Assessing the march of mediation in Family Dispute Resolution Week 2014

Guest blogger Suzanne Kingston, partner at Withers, examines DR options and progress so far in promoting non-court dispute resolution.

We have been celebrating Family Dispute Resolution Week since Monday, and dispute resolution practitioners have been marking the annual event with a series of activities around the country, overseen by the umbrella organisation for family lawyers, Resolution.  Family DR Week is aimed at raising awareness of the alternative ways that family disputes can be resolved, other than through contentious and costly litigation in the courts.

Various dispute resolution methods have been available for many years, but their prominence of mediation has come to the fore in recent years.  This follows the government’s promotion of non-court options for resolving family disputes, heralded by the introduction, in 2011, of Mediation Information and Assessment Meetings (MIAMs) to provide couples seeking to commence family litigation through the courts with information on the alternatives.
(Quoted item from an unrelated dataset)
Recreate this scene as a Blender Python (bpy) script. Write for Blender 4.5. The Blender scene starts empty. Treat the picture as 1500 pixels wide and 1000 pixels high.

There is now a wealth of cogent, non-court options to explore:

  • Mediation: couples meet together, aided by the neutral input and guidance of a Mediator to talk through issues and work towards agreeing common ground.  The Mediator will provide general legal information and helps the parties reach consensus and it is normally helpful for the parties to have some legal advice in parallel with the process.  Arriving at a negotiated agreement that both parties can live with has huge benefits for ongoing relationships – which is often the reality where children are involved.  There are many other benefits; it can produce a quick resolution and it is also considered to be cheaper than the legal process.
  • Collaborative law: each party appoints independent legal advisers to participate in four-way negotiations.  The legal advisers and the couple sign an agreement at the start committing to resolve issues without resorting to court proceedings and work towards a bespoke solution.  The negotiations conclude with a consensual resolution and terms which can be approved by the court and made into an order.
  • Arbitration: this is a quasi-judicial process where a qualified arbitrator adjudicates over issues that the parties have not been able to agree about.  The arbitral award is binding and the arbitrator will produce a reasoned decision supporting the outcome.  The parties can choose an arbitrator with the right skill set from a pool of 220 Institute of Family Arbitration trained arbitrators, many eminent retired judges, high ranking barristers and experienced solicitors.  For the time being the scope of family arbitration is limited to financial and property issues, but arbitration has many characteristics to commend it.  The process is entirely bespoke and although the rules lay down a default procedure, parties can decide a timetable that is tailored to their requirements.
  • In addition to the DR models set out above, couples can also choose solicitor-led negotiation, and it may be possible to negotiate the outline terms of an agreement themselves.

Progress of mediation and dispute resolution

The numbers of disputes resolved through mediation got off to a good start following the introduction of MIAMs, but statistics compiled last year showed that, since cuts to public funding were introduced in 2013, the numbers of couples attending out of court sessions have plummeted by 47%.   Apparently, separating couples with no access to legal aid go straight to court as litigants in person, which is adding to the already over-burdened court system.  With more people representing themselves, family cases invariably take longer and take up more of the courts’ time and resources.  The effects on children are now well documented; a survey commissioned by Resolution and published this week sets out in statistical detail the detrimental effect of divorce on children; effects that Resolution argue can be mitigated by choosing non-court options.

The government has responded in a number of ways.  First, in April this year by making it compulsory to attend a MIAM before an application for court proceedings can be issued.  Second, by publicising the availability of legal aid for mediation (a large pot of money set aside for mediation went unspent last year) and third, in August, by announcing the extension of funding for a single free mediation session where just one of the parties qualifies for legal aid.  The hope is that the numbers of couples attending mediation and other non-court dispute resolution options will rise again and this week’s campaign aims to have a huge impact on raising awareness.

The future of family dispute resolution

It is worth noting at this point in 2014, during the third annual Family DR Week, that there has been a broadening of the DR horizon in the last few years and a movement expanding from the historic mediation centric option.  There is now in place strong and diverse alternatives to court litigation and the Resolution survey published at the start of this week has highlighted the huge impact of divorce on children; separating couples can now investigate the real options available to them in the knowledge that there are cogent choices to be made and real benefits to choosing a non-court route to resolving their dispute.